Sunday 20 December 2015

lord of the rings - Is there any canonical reference to the fate of the Blue Wizards: Alatar and Pallando?

In a letter written during the writing of The Unfinished Tales, in which Tolkien first named Alatar and Pallando, also called Morinehtar and Rómestámo, he wrote concerning them:




I think they went as emissaries to distant regions, East and South,
far out of Numenorean range: missionaries to enemy-occupied lands, as
it were. What success they had I do not know; but I fear that they
failed, as Saruman did, though doubtless in different ways; and I
suspect they were founders or beginners of secret cults and 'magic'
traditions that outlasted the fall of Sauron.




However, in The Peoples of Middle Earth, written by Tolkien in the last years of his life, he said that the Blue Wizards had succeeded in turning the tides of conflict in the East during the Second and Third Ages. Whether this is a revision of what he previously wrote, or whether they were initially successful and then fell, is not known.



The quote from The Peoples of Middle Earth is as follows:




The other two are only known to (have) exist(ed) [sic] by Saruman,
Gandalf, and Radagast, and Saruman in his wrath mentioning five was
letting out a piece of private information.



The 'other two' came much earlier, at the same time probably as
Glorfindel, when matters became very dangerous in the Second Age.
Glorfindel was sent to aid Elrond and was (though not yet said)
pre-eminent in the war in Eriador. But the other two Istari were sent
for a different purpose. Morinehtar and Rómestámo. Darkness-slayer and
East-helper.
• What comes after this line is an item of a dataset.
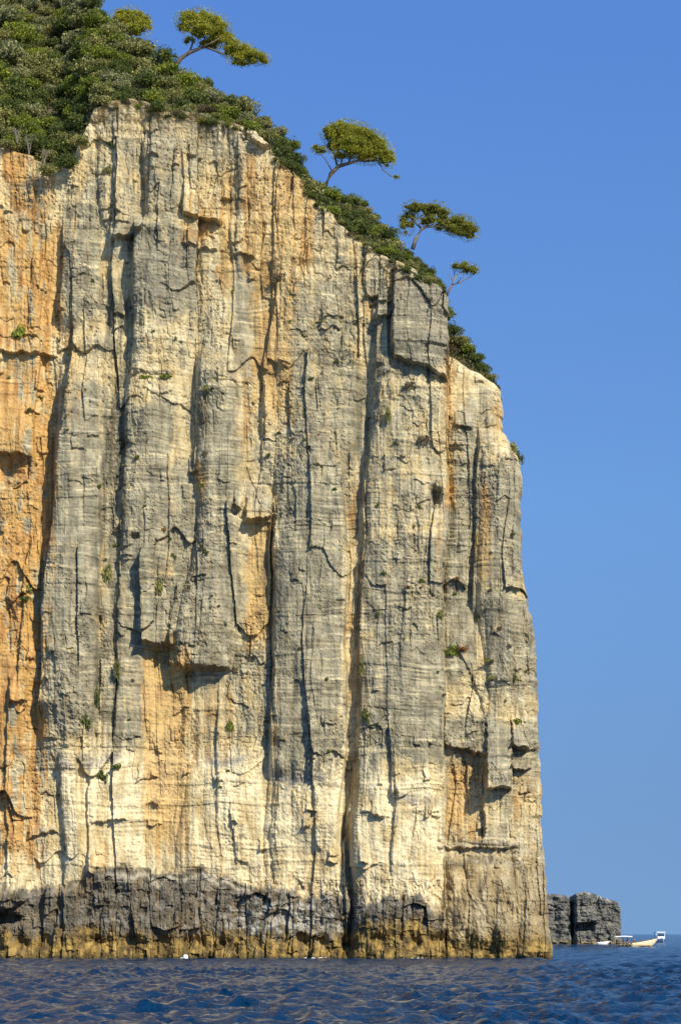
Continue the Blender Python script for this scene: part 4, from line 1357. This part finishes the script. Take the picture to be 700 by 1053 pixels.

Their task was to circumvent Sauron: to bring help to the
few tribes of Men that had rebelled from Melkor-worship, to stir up
rebellion ... and after his first fall to search out his hiding (in
which they failed) and to cause [? dissension and disarray] among the
dark East ... They must have had very great influence on the history
of the Second Age and Third Age in weakening and disarraying the
forces of East ... who would both in the Second Age and Third Age
otherwise have ... outnumbered the West.